» Given material
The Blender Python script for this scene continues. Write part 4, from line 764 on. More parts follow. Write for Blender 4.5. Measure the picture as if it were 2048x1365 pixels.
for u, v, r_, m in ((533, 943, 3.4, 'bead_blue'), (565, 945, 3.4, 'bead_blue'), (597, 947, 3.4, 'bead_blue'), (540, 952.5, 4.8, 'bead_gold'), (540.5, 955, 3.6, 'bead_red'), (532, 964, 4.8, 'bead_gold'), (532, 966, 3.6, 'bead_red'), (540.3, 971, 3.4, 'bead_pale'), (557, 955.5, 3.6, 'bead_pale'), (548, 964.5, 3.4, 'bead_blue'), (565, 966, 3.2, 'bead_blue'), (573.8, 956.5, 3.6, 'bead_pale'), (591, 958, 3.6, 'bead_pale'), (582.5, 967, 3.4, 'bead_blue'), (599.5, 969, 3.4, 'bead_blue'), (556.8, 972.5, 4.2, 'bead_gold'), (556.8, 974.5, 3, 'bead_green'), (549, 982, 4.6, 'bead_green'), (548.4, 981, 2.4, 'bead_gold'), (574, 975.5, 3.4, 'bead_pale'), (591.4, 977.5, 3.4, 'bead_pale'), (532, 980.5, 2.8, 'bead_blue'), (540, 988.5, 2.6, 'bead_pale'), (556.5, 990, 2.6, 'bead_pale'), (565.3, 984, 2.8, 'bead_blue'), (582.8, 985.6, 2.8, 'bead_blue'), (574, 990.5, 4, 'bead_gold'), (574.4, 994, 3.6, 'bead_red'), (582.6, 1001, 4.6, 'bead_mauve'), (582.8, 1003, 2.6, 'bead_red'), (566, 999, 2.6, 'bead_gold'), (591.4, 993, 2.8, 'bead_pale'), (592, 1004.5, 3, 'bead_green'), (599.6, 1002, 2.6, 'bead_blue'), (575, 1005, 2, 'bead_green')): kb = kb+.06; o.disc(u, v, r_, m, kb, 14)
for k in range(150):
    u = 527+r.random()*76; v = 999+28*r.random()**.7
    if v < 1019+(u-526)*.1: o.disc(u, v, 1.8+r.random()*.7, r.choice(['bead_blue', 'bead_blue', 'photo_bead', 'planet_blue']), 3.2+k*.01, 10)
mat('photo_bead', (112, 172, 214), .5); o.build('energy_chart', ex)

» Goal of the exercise
Give back the data above exactly as it appears.

» Solution for this task
The Blender Python script for this scene continues. Write part 4, from line 764 on. More parts follow. Write for Blender 4.5. Measure the picture as if it were 2048x1365 pixels.
for u, v, r_, m in ((533, 943, 3.4, 'bead_blue'), (565, 945, 3.4, 'bead_blue'), (597, 947, 3.4, 'bead_blue'), (540, 952.5, 4.8, 'bead_gold'), (540.5, 955, 3.6, 'bead_red'), (532, 964, 4.8, 'bead_gold'), (532, 966, 3.6, 'bead_red'), (540.3, 971, 3.4, 'bead_pale'), (557, 955.5, 3.6, 'bead_pale'), (548, 964.5, 3.4, 'bead_blue'), (565, 966, 3.2, 'bead_blue'), (573.8, 956.5, 3.6, 'bead_pale'), (591, 958, 3.6, 'bead_pale'), (582.5, 967, 3.4, 'bead_blue'), (599.5, 969, 3.4, 'bead_blue'), (556.8, 972.5, 4.2, 'bead_gold'), (556.8, 974.5, 3, 'bead_green'), (549, 982, 4.6, 'bead_green'), (548.4, 981, 2.4, 'bead_gold'), (574, 975.5, 3.4, 'bead_pale'), (591.4, 977.5, 3.4, 'bead_pale'), (532, 980.5, 2.8, 'bead_blue'), (540, 988.5, 2.6, 'bead_pale'), (556.5, 990, 2.6, 'bead_pale'), (565.3, 984, 2.8, 'bead_blue'), (582.8, 985.6, 2.8, 'bead_blue'), (574, 990.5, 4, 'bead_gold'), (574.4, 994, 3.6, 'bead_red'), (582.6, 1001, 4.6, 'bead_mauve'), (582.8, 1003, 2.6, 'bead_red'), (566, 999, 2.6, 'bead_gold'), (591.4, 993, 2.8, 'bead_pale'), (592, 1004.5, 3, 'bead_green'), (599.6, 1002, 2.6, 'bead_blue'), (575, 1005, 2, 'bead_green')): kb = kb+.06; o.disc(u, v, r_, m, kb, 14)
for k in range(150):
    u = 527+r.random()*76; v = 999+28*r.random()**.7
    if v < 1019+(u-526)*.1: o.disc(u, v, 1.8+r.random()*.7, r.choice(['bead_blue', 'bead_blue', 'photo_bead', 'planet_blue']), 3.2+k*.01, 10)
mat('photo_bead', (112, 172, 214), .5); o.build('energy_chart', ex)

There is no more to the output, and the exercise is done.